In his piece at Time, Mael notes constitutional attorney Alan Dershowitz’s comments in Newsmax about his ordeal at Brandeis.

“So welcome to the topsy-turvy world of the academic hard left, where bigoted speech by fellow hard leftists is protected, but counter expression is labeled as ‘harassment,’ ‘incitement,’ and ‘bullying,’” Dershowitz wrote. “Imagine how different the reaction of these same radical students would be if a white supporter of the KKK had written comparably incendiary tweets.”
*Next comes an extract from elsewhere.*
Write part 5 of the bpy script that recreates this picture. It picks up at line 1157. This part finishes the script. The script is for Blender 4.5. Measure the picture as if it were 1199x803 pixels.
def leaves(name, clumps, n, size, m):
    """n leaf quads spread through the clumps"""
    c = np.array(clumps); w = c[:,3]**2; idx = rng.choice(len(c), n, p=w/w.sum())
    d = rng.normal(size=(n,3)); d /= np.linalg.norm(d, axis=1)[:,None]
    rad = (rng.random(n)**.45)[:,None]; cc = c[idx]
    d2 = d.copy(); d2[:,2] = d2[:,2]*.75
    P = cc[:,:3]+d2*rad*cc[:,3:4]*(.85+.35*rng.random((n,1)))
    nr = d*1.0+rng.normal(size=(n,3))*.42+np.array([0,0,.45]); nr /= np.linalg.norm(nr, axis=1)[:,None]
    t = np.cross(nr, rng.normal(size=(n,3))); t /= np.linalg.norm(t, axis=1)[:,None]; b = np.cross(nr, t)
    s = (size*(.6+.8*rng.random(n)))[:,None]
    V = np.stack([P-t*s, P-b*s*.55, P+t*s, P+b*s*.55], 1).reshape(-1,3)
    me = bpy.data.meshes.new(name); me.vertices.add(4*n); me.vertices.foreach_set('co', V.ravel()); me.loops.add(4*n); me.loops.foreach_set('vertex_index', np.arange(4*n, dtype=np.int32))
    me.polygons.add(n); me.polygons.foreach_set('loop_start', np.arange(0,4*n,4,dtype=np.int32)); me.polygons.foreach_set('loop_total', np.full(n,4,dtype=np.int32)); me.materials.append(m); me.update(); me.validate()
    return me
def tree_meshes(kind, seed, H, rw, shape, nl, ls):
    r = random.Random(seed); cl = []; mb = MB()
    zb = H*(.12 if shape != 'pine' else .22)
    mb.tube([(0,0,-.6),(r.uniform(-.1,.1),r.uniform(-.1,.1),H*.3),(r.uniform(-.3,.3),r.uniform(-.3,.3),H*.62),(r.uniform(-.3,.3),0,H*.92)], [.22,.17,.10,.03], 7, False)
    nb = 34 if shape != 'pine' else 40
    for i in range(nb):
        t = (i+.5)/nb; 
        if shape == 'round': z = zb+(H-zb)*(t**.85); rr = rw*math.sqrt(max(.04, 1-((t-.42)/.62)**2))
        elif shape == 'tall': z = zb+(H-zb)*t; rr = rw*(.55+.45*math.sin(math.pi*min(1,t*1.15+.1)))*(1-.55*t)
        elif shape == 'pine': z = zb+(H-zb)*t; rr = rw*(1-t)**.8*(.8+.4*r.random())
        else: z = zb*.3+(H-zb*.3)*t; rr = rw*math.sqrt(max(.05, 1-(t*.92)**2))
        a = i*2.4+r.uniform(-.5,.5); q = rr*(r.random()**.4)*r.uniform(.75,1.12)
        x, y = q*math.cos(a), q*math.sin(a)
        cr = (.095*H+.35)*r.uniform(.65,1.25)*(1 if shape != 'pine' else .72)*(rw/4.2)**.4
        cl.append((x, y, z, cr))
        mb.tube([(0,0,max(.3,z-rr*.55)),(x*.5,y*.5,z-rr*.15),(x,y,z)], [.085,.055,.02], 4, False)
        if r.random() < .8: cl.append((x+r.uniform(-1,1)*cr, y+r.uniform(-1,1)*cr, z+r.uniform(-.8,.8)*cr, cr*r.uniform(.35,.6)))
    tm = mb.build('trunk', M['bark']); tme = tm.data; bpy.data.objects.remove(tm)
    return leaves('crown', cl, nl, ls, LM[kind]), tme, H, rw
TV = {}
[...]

“It seems true of Brandeis, and perhaps true of other institutions of higher learning, that students fail to have a basic understanding of our fundamental rights,” Mael said. “This is not even a conservative issue per se. I would appreciate a debate on campus – that’s how we become better as a society. We should be committed to a free exchange of ideas.”

“But it seems it’s far easier to brand conservatives as evil and malignant,” he added, “and that concerns me about the future of our country.”